À cinquante ans, Yves Saint Laurent n'a pas changé : toujours cette même exigence, toujours cette même solitude. Il pourrait parader, être un prince spectaculaire du Tout-Paris mais, si tout Paris l'admire, lui se tient en retrait, comme en coulisses. Il travaille. Il réalise quatre collections par an. Il est condamné pis qu'à bien faire : à faire beau. Il endure parfois un vrai martyre en se soumettant à une loi dont lui-même a fixé la rigueur et, parvenu à une telle notoriété, sans doute souhaite-t-il parfois que cesse cette fête féroce, qui le dévore, et que vienne le temps des loisirs. Mais il est responsable d'un empire, avec ses succursales, ses cotations en bourse, ses boutiques, les sociétés qu'il achète (il vient d'acquérir Charles of the Ritz), ses parfums, ses cigarettes même, qu'il a récemment lancées aux États-Unis. Paradoxalement, il n'est plus son maître, car il est le maître de trop de monde.

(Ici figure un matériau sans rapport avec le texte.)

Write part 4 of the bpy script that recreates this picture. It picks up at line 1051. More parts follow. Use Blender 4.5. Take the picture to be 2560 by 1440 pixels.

Pour l'heure, toujours à Oran, où il prépare son baccalauréat, il s'appartient encore. Il répartit son temps entre ses études, l'écoute de la musique, la lecture de Proust et la fréquentation de plus en plus assidue des salles obscures. Il se souviendra de ses premières émotions cinématographiques quand, bien plus tard, il habillera Catherine Deneuve (sa cliente la plus illustre mais aussi son ambassadrice) dans la Sirène du Mississippi de François Truffaut, ou bien lorsqu'il travaillera pour Alain Resnais, et singulièrement pour Annie Duperey, dans l'Affaire Stavisky.

Vogue et Dior

En attendant ces apogées, la vie oranaise du jeune Saint Laurent est toujours ponctuée par l'arrivée des revues. Revues de luxe et photographies sur papier glacé. Il les feuillette d'abord, puis les refeuillette, puis les lit, bref s'en imprègne. Et beaucoup de jeunes Parisiens sont certainement moins au fait des us et coutumes de la haute société que le lointain Pied-Noir.